July 18, 2013 at 04:30 AM · If I were to see a "high grade" Chinese violin on eBay going for $250, I'd probably buy it without question - that's less than the cost of three sets of PI strings.

What can you expect for that kind of price, though? I've seen Chinese violins selling from reputable dealerships for $6,000 that had to be returned within two months because the necks started curving. The setups were beyond awful and had to be replaced right away (in most cases, the fittings as well), some of the violins had to be opened for bass bar work or changes in graduation, and many of the necks had to be reset, which of course added to the end cost. Neck replacements (for the violins with necks that warped) were out of the question for violins in this price range, though.

The last bridge I got from a top notch luthier ran me about $340 by itself. Some people here in New York City charge up to $600 just for a violin bridge. This may sound steep, but some feel that they have to pay for the best possible sound (and many are correct about this assertion, whereas others are searching for a magic bullet) - quite a lot of people do do this for a living, after all.
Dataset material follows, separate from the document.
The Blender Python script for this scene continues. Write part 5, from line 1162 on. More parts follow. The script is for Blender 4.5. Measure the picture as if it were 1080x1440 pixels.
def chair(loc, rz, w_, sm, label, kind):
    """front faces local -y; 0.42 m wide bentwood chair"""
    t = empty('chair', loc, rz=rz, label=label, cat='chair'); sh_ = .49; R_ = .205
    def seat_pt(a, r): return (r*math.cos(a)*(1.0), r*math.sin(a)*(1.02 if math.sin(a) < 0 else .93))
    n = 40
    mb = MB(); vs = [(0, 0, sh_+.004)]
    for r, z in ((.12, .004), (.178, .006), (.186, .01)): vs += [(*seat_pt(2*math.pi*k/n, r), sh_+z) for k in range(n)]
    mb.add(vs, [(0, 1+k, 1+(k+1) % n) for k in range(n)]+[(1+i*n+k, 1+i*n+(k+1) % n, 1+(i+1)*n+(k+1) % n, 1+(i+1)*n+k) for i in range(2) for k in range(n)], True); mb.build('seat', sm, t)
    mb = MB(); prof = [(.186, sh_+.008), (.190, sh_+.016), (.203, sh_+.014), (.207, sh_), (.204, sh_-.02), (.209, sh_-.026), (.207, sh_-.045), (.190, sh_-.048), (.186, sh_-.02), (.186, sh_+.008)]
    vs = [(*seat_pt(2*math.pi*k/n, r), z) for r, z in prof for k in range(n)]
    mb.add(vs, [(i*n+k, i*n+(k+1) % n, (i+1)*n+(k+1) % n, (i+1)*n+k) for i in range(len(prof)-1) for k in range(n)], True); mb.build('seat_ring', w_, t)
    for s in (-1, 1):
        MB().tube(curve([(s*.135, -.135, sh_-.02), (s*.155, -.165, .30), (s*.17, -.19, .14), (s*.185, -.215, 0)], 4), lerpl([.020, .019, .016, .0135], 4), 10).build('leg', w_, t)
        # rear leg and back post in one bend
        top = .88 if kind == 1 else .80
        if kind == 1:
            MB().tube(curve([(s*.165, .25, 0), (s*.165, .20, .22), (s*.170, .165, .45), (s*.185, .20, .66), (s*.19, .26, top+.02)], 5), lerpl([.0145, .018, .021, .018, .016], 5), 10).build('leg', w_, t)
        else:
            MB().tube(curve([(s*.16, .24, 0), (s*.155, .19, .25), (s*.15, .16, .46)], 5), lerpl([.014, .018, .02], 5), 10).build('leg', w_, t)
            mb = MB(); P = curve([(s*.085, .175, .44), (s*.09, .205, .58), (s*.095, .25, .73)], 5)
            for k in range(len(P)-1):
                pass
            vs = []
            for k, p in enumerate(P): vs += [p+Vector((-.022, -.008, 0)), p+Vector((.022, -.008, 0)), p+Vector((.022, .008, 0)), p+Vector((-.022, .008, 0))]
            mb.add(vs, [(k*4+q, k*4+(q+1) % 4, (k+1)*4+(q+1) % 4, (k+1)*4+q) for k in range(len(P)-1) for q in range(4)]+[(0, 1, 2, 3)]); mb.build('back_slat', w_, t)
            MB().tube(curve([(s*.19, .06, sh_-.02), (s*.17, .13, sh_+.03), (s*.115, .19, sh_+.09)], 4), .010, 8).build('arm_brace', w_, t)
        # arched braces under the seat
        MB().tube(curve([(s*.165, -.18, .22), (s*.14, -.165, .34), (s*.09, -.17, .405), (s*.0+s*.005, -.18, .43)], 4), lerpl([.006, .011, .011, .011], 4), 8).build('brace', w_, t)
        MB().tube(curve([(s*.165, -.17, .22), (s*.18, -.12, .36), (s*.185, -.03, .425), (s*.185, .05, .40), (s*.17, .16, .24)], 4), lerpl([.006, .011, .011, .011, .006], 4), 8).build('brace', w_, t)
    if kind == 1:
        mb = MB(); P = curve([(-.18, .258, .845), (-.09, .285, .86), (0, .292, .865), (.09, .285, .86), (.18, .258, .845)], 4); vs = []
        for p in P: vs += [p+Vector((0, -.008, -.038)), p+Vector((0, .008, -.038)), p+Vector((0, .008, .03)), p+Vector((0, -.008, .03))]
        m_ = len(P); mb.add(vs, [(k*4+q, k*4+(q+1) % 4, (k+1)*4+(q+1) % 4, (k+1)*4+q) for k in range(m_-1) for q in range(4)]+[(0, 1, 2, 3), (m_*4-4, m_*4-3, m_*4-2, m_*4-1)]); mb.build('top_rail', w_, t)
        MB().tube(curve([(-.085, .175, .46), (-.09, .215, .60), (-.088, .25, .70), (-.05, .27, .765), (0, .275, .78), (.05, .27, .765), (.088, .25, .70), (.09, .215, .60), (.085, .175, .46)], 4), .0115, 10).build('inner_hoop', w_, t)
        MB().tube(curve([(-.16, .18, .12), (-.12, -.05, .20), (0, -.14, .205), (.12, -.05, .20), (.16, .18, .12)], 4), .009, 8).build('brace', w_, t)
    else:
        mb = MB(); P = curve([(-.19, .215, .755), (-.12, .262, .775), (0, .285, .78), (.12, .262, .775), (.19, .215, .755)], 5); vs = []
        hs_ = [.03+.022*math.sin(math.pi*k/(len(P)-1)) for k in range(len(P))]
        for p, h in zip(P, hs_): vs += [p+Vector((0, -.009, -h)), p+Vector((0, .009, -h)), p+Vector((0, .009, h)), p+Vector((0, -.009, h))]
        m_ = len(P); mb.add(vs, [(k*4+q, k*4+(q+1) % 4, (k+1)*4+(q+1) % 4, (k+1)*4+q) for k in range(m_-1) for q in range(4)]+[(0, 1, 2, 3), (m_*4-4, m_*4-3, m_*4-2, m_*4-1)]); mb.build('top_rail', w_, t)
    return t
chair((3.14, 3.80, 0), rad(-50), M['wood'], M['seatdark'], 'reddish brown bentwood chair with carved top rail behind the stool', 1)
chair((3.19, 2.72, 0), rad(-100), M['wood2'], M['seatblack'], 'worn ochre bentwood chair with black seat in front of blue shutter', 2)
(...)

July 18, 2013 at 04:58 AM · The rule is caveat emptor. Unscrupulous people exist everywhere in the violin trade, and thus the Chinese should not be scapegoated. For price, here in China, no decent Chinese-made violin sells for less than $1500, and the better ones go for +$3000. These are very well made for woods and build-quality. Here, as elsewhere, you get what you pay for. From what I have seen on e-bay, IMHO 99% of it is junk and from dubious sellers. From my experience with online auctions, the suspcious coincidences and irregularities I encountered cause me to say these are also dubious. There are no short-cuts, no magic wands, no hidden gems. If you want a violin of quality and value, you will need to visit the reputable dealers and pay the price. This will, in the end, be a lower overall cost than travelling for a year or more trying to find a hidden gem somewhere in the world.